Grâce à ces trois œuvres (traduction du Coran, correction de Bukhari, encyclopédie), un musulman francophone avait accès aux fondements de sa religion.
« La souris des bibliothèques »
Surnommé « la souris des bibliothèques », Mohammed Hamidullah était un chercheur méticuleux. Frère Thomas cite l’exemple fascinant de sa reconstitution d’un manuscrit perdu : un dictionnaire de botanique du 2e/3e siècle de l’islam. Ayant remarqué dans des notes de bas de page l’existence de ce dictionnaire, il fit le lien avec les 169 mentions de plantes dans le Coran, y voyant la preuve que le Coran incitait à la recherche du savoir, même dans des domaines comme la botanique. Le manuscrit étant introuvable, il passa une vingtaine d’années à chercher des feuillets dans diverses bibliothèques (dont Médine), compilant les définitions à partir d’autres dictionnaires comme Lisan al-Arab. Il réussit ainsi à reconstituer un manuscrit de plus de 2000 pages.
Une autre découverte majeure fut la Sahifa de Hammam ibn Munabbih. À une époque où les orientalistes (orientés) critiquaient les Hadiths comme ayant été écrits trop tardivement pour être fiables, Mohammed Hamidullah savait, pour avoir trouvé des feuillets en Allemagne, qu’un document de Hadiths existait, dicté par un compagnon du Prophète (Abou Houraïra) à son élève, Hammam ibn Munabbih.
Apprenant d’un savant qu’une partie du manuscrit se trouvait à Damas, il l’obtint, le reconstitua et le réédita. Cette Sahifa, contenant une cinquantaine de Hadiths transmis à l’écrit et à l’oral, se retrouve dans tous les grands recueils de hadiths (Bukhari, Musnad de l’Imam Ahmad, etc.). Sa réédition a prouvé la continuité de la transmission des paroles du Prophète (paix sur lui) dès son époque jusqu’aux collections ultérieures, permettant, selon les mots de Jacques Berque, de faire taire les critiques orientalistes et de redonner au Hadith sa place dans le monde universitaire.
Sa fin de vie
Vers la fin de sa vie, Mohammed Hamidullah écrivit une biographie du Prophète (paix sur lui). Ayant vécu plus de 40 ans en France, pays qui l’avait accueilli alors qu’il était apatride, il souhaitait lui offrir ce qui lui était le plus cher : son travail de recherche sur le Prophète.

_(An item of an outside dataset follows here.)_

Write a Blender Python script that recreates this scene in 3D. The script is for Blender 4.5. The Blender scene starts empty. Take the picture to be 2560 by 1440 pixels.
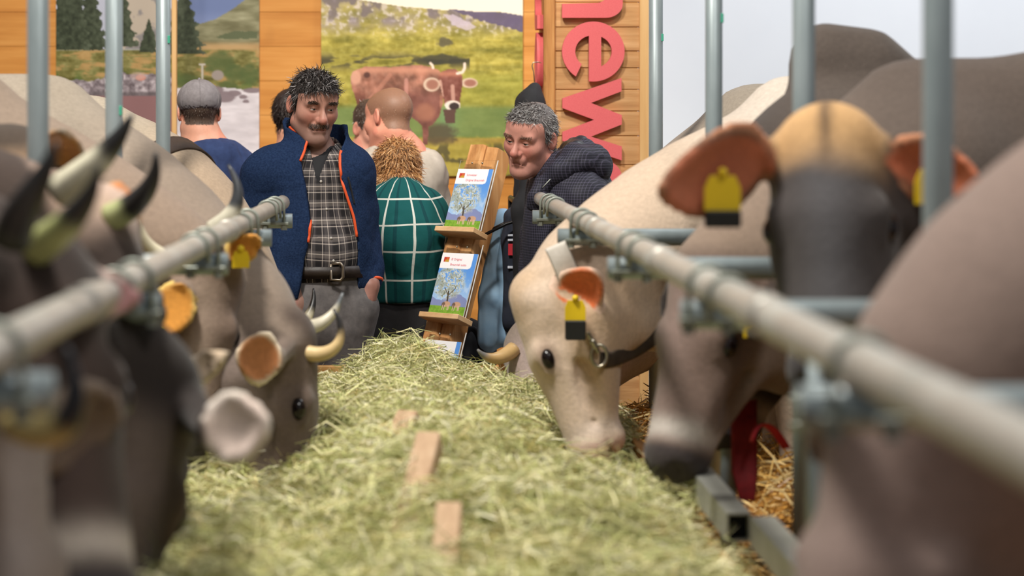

Constatant les idées négatives qui circulaient en France sur le Prophète, il écrivit cette biographie pour permettre aux Français de le connaître et de le juger sur des critères réels, non sur de simples préjugés. Il la dédia à la France en remerciement de son accueil.
Le Frère Thomas décrit Mohammed Hamidullah comme une personne détachée de ce monde. Il refusait les prix et récompenses (du Pakistan, de l’Arabie Saoudite), arguant qu’il ne lui resterait rien pour l’au-delà s’il les acceptait. Bien que directeur de recherche au CNRS, il refusait son salaire, étant déjà rémunéré par l’université en Turquie. L’argent qu’il gagnait, par exemple en écrivant des articles pour des encyclopédies, était systématiquement reversé à des associations. Il acheta ainsi un local pour les étudiants alors qu’il vivait lui-même dans une petite chambre de bonne. Son exemple montre que le savoir ne se limite pas à l’université, mais se vit aussi dans la société, en allant vers les autres.
Une vie très remplie
Venu en France dans les années 50 et y restant jusqu’en 1996, il a produit la quasi-totalité des connaissances dont un musulman francophone avait besoin. Il a démontré qu’il était possible d’être actif dans la société, à la mosquée comme à l’université, sans compromis.
Le Frère Thomas explique que s’il est moins connu aujourd’hui, c’est peut-être parce qu’à l’époque, les tendances étaient à un islam « marxisant » ou « progressiste », tandis que lui restait dans un islam traditionnel. Cependant, ces modes ont disparu, alors que son œuvre est restée. Sa rigueur et sa droiture dans sa vision de la religion lui valurent le respect, même de professeurs non musulmans. Il disait être plus respecté avec sa barbe et son pantalon court que ses camarades acculturés.
En 1996, tombé malade, sa nièce, craignant que les gens ne profitent de sa grande générosité, le fit venir aux États-Unis. Il y décéda en 2002 à Jacksonville, où il fut enterré.
Mohammed Hamidullah acceptait toutes les sollicitations, quelle que soit la provenance. Il avait un message à apporter à tous, illustrant qu’un musulman doit être efficace et constamment dans l’action. Son exemple est une leçon pour les musulmans d’aujourd’hui, les encourageant à relever le défi de la production de savoir et de l’action, à l’image de ce grand savant qui a tant accompli.